We live beside the Grand River and have paddled it top to bottom, with our Ancient Mariners Canoe Club. The river flow is continually changing depending on the season, the weather, the water levels, and so many variables. We have seen the river so low you could walk across it, and watched it rise and flood its banks! It always amazes us!
Thank you for allowing me to participate in this fun project.

Peggy Vacalopolous

As a Pisces, it is important to me to have fish represented in my square, symbolizing myself and my entanglement within the Grand River Watershed. The red-tail hawk up top signals to those viewing the square that they are looking underwater. The square is meant to evoke a dreaminess, paying homage to the spirit surrounding the river.
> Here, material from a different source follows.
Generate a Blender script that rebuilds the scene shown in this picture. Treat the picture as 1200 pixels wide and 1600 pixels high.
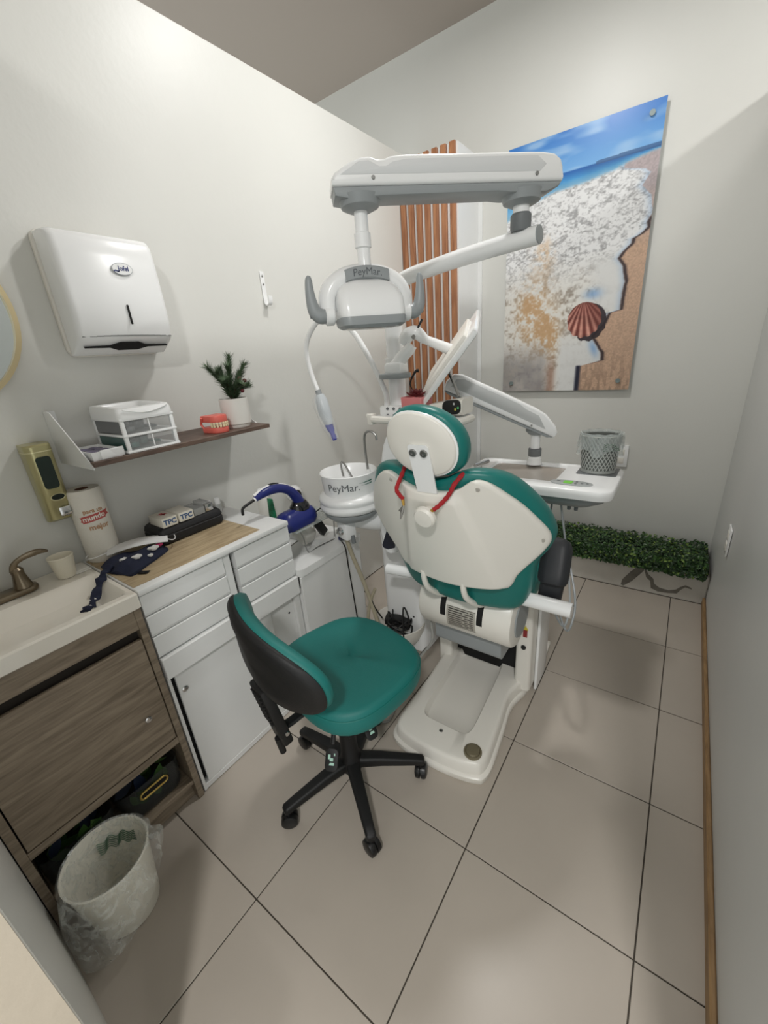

The Grand River means many things to me. As a child of immigrant parents from Greece, the river was something to be feared as it was a wilderness unknown to them. As I grew older, my relationship with the river changed, yet it has always remained a source of my leisure. As a graduate student researching the Grand River Community Play Project: The Voice of a River, my relationship to the river can be likened to an onion. Whereby there are many layers to be peeled away.

Overall, my square and the narrative behind it convey a rich and multifaceted relationship with the Grand River, reflecting both personal history and ongoing exploration. It is a testament to the power of nature to shape our lives and perspectives in profound ways.